Respect for the Anthem
In the November 2025 production of a major midwestern baroque orchestra, an incidentally spellbinding movement from American composer Damien Geter was featured. His Lacrimosa is woven around a repeated rendering of the Star Spangled Banner, introduced American style with the preceding snare drum, then reoccurring 3 times with increasingly captivating harmonies accompanying it, but always in the key of d minor; and every time, at word free, there was sudden silence. No matter what the composer might have stated about the movement, the music itself, aside from purely musical magnificence, gives a clear political message: ‘we do not live in the land of the free’.
I refused to play that movement. Below is the justification I wrote for my colleagues that week.
About three months ago, I learned from (the music director) that the Star Spangled Banner, in this production of November 2025, was going to be played in a minor key.

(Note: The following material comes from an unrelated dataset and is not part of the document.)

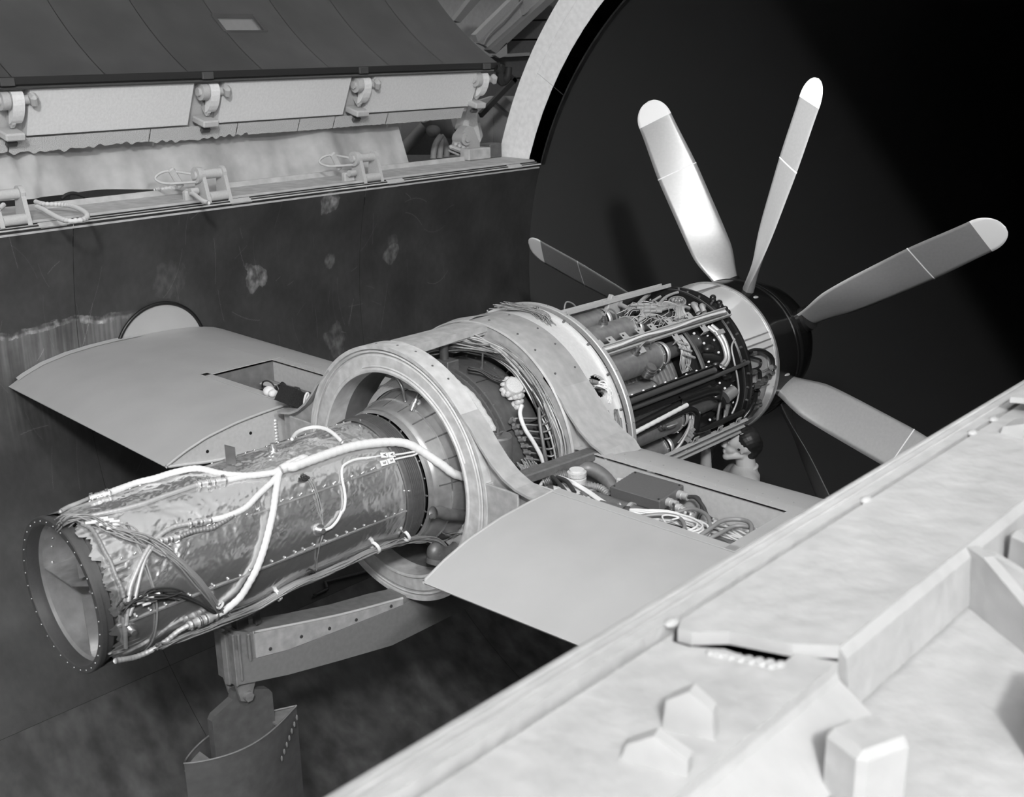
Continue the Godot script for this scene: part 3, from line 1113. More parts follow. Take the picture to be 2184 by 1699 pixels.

I immediately told her that I cannot be part of that. I just became a US citizen and I swore an oath to protect my country, and I am pretty sure that that included the flag and the anthem. Had I known that this movement was going to be played, I would have turned down the production right away. I consulted with Jeannette, granting her basically all options including finding a replacement, or else my being off-stage during the movement’s performance. She decided that three months was too short to find said replacement, and, taking one thing with another, that it was best to allow me to sit out Geter’s Lacrimosa on stage. This option we deemed satisfactory to both of us.
Please understand that I am acting completely without prejudice. I totally understand why the composer chose to use the Banner in his powerful piece, for what purpose, and what he intended to express. I am also prepared to defend his right to do that. That is exactly what I believe America stands for, and what we all need to defend no matter what: for everyone to express his or her heartfelt opinion, sometimes in a shocking way of that is believed necessary. That’s what makes our country special, to some extent in today's world, but surely in world history. I demand however the right to protect my national anthem, the right not to violate it. Only when I am granted that right will I really be able to say I live in the land of the …
It was a powerful experience when I stood in that Cleveland city hall on that November afternoon three years ago. I was with about 200 strangers of all color, gender, and personal opinions, and suddenly, in one moment, we had all become compatriots, Americans. And yet, in one aspect, we all still belong to a minority within this proud nation: we were the only ones who officially and on a federal level swore allegiance to the flag. Unless I am mistaken, most Americans never had to do that. As a born Dutch citizen, I never had to make such a pledge over there either. While Mr. Geter, the composer of the piece in question, is part of a minority, so am I, and I never felt that more strongly than this week, when, in a crowd of 80 musicians, among whom perhaps 10% naturalized citizens, I was the only one who could not make myself cooperate. I hope you have the same understanding for the difficulty of my position and for the choice I believe I have to make, as I have for Mr. Geter and the choice he made programming the Banner in his compelling protest. (early November 2025)
I would like to conclude with the following. I am not a hero. I have seen, and even stayed in, countries where defiling the national anthem would get one demoted to cleaning toilets, or even jailed. If, God forbid, such horrors of the past became reality here, I would refuse to play Getter’s Lacrimosa to avoid punishment: ostracism, jail time or execution. As long as I remain ‘free’ to participate in such violation of the anthem, I will refuse to do so in respect for the freedom that anthem still stands for.